Casting Design Case Studies

Reducing costs – a must to remain competitive in the foundry industry. In sand casting, an increased volume of both mold and melt frequently leads to increased costs. The MAGMA APPROACH helped sand casters save 30 % in molding sand and improve yield by 9 % – without any deterioration in quality

Usipe produced a 5.85 kg grate bar used in pallet cars for sintering using a no-bake sand casting process (Fig. 1). The flaskless mold weighed 139 kg and featured two cavities. The total casting weight was 11.7 kg. With the casting and feeder systems, Usipe needed 21 kg of liquid metal to produce the part with a yield of 55.7 %. The sand-to-metal ratio was 6.6:1.

In a competitive environment, the consumption of new sand becomes more and more important: A reduction in new sand use will also lead to a reduction in cost. To reduce consumption, foundries recycle large quantities of used sand [1]. The used sand, however, must be intensively cleaned and prepared for re-use. This is the only way to avoid defects caused by residual impurities or residual binders [2]. However, the processing costs increase significantly for this very reason. The engineers at Usipe thought it would be better to not use the sand at all. This would allow them to reduce both production and sand preparation costs.

The foundrymen knew the MAGMA APPROACH. And used it. Their goal was to systematically reduce the amount of mold material in the casting process and thus improve the sand-to-metal ratio, ultimately resulting in reduced manufacturing costs.

The engineers at Usipe planned to adjust the wall thicknesses of the mold (Fig. 2) to reduce sand consumption. They also wanted to decrease the size of the feeder – without compromising the dimensional accuracy and quality of the cast parts. The degrees of freedom were clear: feeder dimensions and outer contour of the mold. The challenges here were: If the engineers change the wall thickness of the mold, the thermal boundary conditions, he mechanical properties and the rigidity of the mold will all change. The wall thickness also influences the temperature history in the mold material and, thus, the binder degradation. If the binder degrades too quickly, this could lead to casting defects, and the mold might break during filling before a solidified shell has formed.

Therefore, Usipe decided to carry out individual simulations with different mold geometries.
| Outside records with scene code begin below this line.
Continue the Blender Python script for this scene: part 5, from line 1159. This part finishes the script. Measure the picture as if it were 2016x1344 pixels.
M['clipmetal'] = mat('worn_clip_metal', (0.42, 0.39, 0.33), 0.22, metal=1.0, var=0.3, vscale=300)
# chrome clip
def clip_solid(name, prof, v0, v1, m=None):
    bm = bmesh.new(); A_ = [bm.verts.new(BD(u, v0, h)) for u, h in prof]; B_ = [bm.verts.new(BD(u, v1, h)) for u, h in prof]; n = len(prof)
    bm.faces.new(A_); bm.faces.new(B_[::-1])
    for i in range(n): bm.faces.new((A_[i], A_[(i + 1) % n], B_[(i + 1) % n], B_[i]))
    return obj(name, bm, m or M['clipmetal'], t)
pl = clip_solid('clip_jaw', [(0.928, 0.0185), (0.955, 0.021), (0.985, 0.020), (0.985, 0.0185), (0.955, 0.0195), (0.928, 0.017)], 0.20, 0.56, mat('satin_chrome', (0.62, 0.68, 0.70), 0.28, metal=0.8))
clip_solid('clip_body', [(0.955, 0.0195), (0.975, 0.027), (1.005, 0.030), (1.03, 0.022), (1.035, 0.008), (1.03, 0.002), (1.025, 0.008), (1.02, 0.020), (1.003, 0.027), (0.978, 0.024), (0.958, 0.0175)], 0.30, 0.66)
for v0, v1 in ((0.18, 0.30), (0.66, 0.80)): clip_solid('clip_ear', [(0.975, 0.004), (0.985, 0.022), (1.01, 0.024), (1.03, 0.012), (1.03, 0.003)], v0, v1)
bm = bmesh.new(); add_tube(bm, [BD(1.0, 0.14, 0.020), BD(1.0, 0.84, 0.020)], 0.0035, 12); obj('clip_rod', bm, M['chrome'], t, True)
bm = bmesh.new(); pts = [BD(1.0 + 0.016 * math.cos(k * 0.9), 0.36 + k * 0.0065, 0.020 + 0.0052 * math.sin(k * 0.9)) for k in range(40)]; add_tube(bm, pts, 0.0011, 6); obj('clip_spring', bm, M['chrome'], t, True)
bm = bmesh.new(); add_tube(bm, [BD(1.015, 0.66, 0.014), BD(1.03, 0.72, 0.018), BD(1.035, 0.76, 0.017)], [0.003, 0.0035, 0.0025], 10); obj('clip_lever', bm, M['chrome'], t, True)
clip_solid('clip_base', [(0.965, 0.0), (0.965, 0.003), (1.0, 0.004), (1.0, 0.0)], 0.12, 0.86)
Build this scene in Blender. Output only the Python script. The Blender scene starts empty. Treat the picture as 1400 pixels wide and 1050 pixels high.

First, the experts evaluated the established process to understand which parts of the mold could be removed. As shown in Figure 3, they planned to remove all four corners and two large areas along the vertical axis of symmetry (Fig. 3a) while reducing the height of both mold halves (Fig. 3b). They also reduced the feeder size: The foundrymen cut the feeder height in half, which saved 1.8 kg of molten metal per casting – provided that no hot spots formed.

To test the new mold design and rule out casting defects, the engineers simulated filling and solidification. They found out that the reduced feeder did not compromise the casting quality. Both hot spots and porosity shifted slightly, but were still confined to the feeder (Fig. 4, left: original mold; right: new mold). The modified mold design had thin wall sections. If the binder degradation in these areas was too pronounced, the stability of the mold would be reduced, especially if no stable solidified shell had formed in the casting by then. The experts examined these areas more closely and compared the simulation results with those of the original mold 10 minutes after filling was complete, that is, at the time when a stable solidified shell should have formed.

In the original design, the binder degradation reached about 8.7 mm ±2 mm into the mold. In this area, the binder content dropped to 0.133 kg/m³ (Fig. 5a). With the adjusted mold, adjacent areas heated up more, so that the binder degradation reached up to a depth of 16mm ±3 mm. The binder content, however, did not decrease as much in these areas (1.317 kg/m³, Fig. 5b). Under these conditions, the engineers did not expect major casting defects to occur

Therefore, Usipe proceeded and produced a prototype. During the test, however, a crack formed in the bottom half of the sand mold (Fig. 6). This crack could potentially lead to a significant increase in the scrap rate.

To check whether this defect affected the quality of the casting and whether adjustments to the mold were necessary, the foundrymen used MAGMAstress to calculate stress distributions and deformations of the casting. The results revealed a solidification-related distortion along the main axis of the casting, which caused the crack in the mold half (Fig. 7). Although the deformation damaged the mold, the distortion of the casting was within the tolerance range: Usipe was thus able to produce the part – without increasing scrap.